• **Task description**
In the entries below, find every line holding the string "pixels" and collect it.

• **The input**
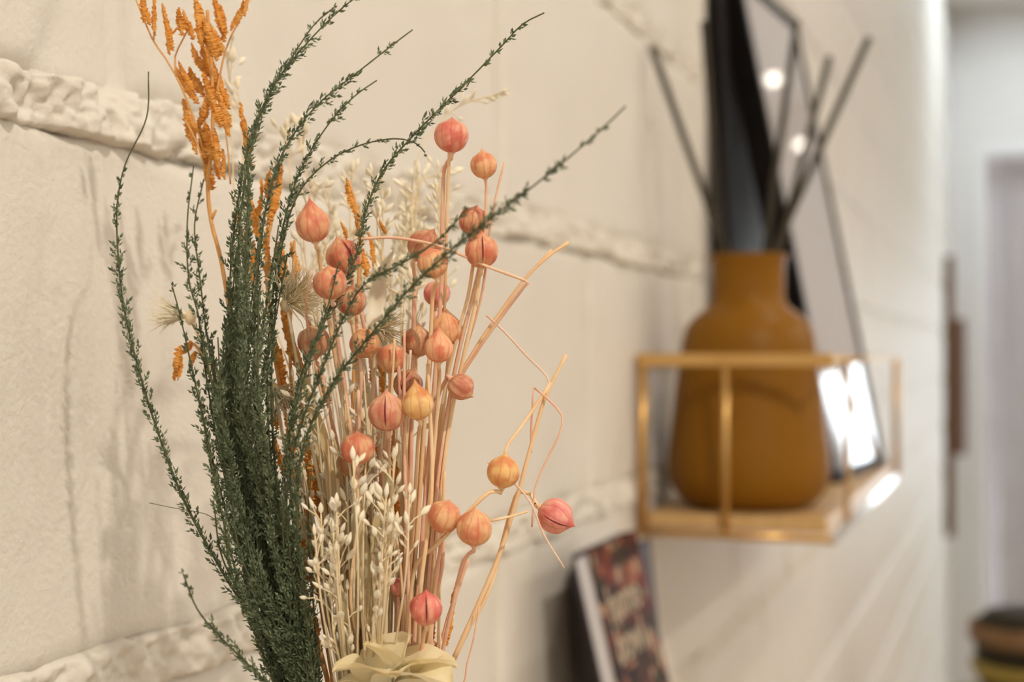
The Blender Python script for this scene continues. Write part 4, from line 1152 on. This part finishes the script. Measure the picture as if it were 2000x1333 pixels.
# ---- big cream petals at the foot
def petal(parent, c, dirx, diry, toward, ln, wd, cup, seed):
    mb = MB(); nu, nv = 16, 12; vs = []; fs = []
    ax = axis_from_px(dirx, diry, toward); sd = ax.cross(Uv); sd.normalize()
    nn = sd.cross(ax).normalized()
    if nn.z < 0: nn = -nn
    for i in range(nu + 1):
        t = i / nu
        wv = wd * .5 * (math.sin(math.pi * min(.97, .10 + t * .87)) ** .7)
        for j in range(nv + 1):
            q = j / nv * 2 - 1
            h = cup * (q * q * .45 + math.sin(t * 2.4) * .9 - t * t * .9) * ln
            wav = ln * .05 * noz(t * 4, q * 2.5, seed) + ln * .018 * math.sin(q * 9 + seed) * t
            vs.append(c + ax * ln * t + sd * wv * q + nn * (h + wav))
    for i in range(nu):
        for j in range(nv):
            a = i * (nv + 1) + j; fs.append((a, a + 1, a + nv + 2, a + nv + 1))
    mb.add(vs, fs)
    o = part('petal', mb, 'petal', parent)


pcx = P(752, 1358, .408)
a, b = root(745, .415)
pf = thing('dried_flower', b, 'large cream dried flower with broad petals at the bottom', 'dried flower')
part('stem', stem_tube(spline([b, a, pcx], .004), .0014, .0011, 8), 'straw', pf)
for (dx, dy, tw, ln, wd, cup, sd_) in [(1, -.50, .10, .0225, .022, .34, 1), (.85, -.28, .55, .0235, .024, .30, 2), (-.25, -.85, .15, .0165, .020, .30, 3), (.35, -.95, -.25, .0185, .022, .28, 4),
                                       (-.8, -.55, .35, .0175, .018, .30, 5), (.95, .0, .1, .0215, .018, .3, 6), (.2, -.55, .8, .018, .022, .3, 7), (-.9, -.1, -.2, .016, .018, .3, 8)]:
    petal(pf, pcx, dx, dy, tw, ln, wd, cup, sd_)
# thin loose hair twigs beside the sprigs
for (pp, lab) in (([(292, 983, .432), (330, 991, .431), (352, 995, .43), (400, 1004, .429), (424, 1018, .428)], 'hair thin brown twig sticking out left of the green bundle'),):
    m = MB(); w_ = spline([P(*p) for p in pp], .003); m.tube(w_, .00012, 4)
    solid('hair_twig', m, 'stem_green', w_[-1], lab, 'twig', smooth=True)
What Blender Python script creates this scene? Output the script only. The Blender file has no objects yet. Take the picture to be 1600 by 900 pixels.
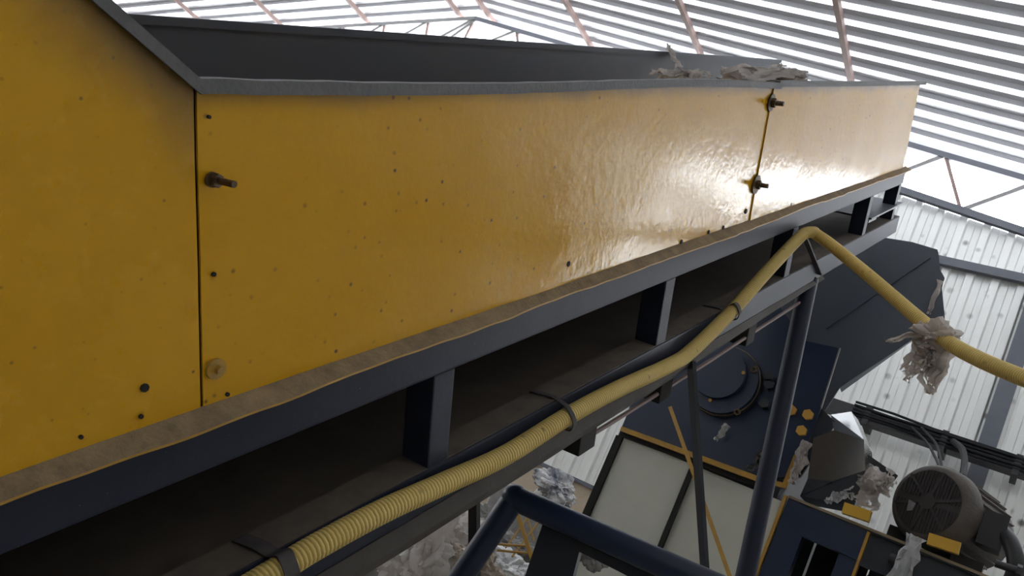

• **Answer below**
The Blender Python script for this scene continues. Write part 4, from line 1152 on. This part finishes the script. Measure the picture as if it were 2000x1333 pixels.
What Blender Python script creates this scene? Output the script only. The Blender file has no objects yet. Take the picture to be 1600 by 900 pixels.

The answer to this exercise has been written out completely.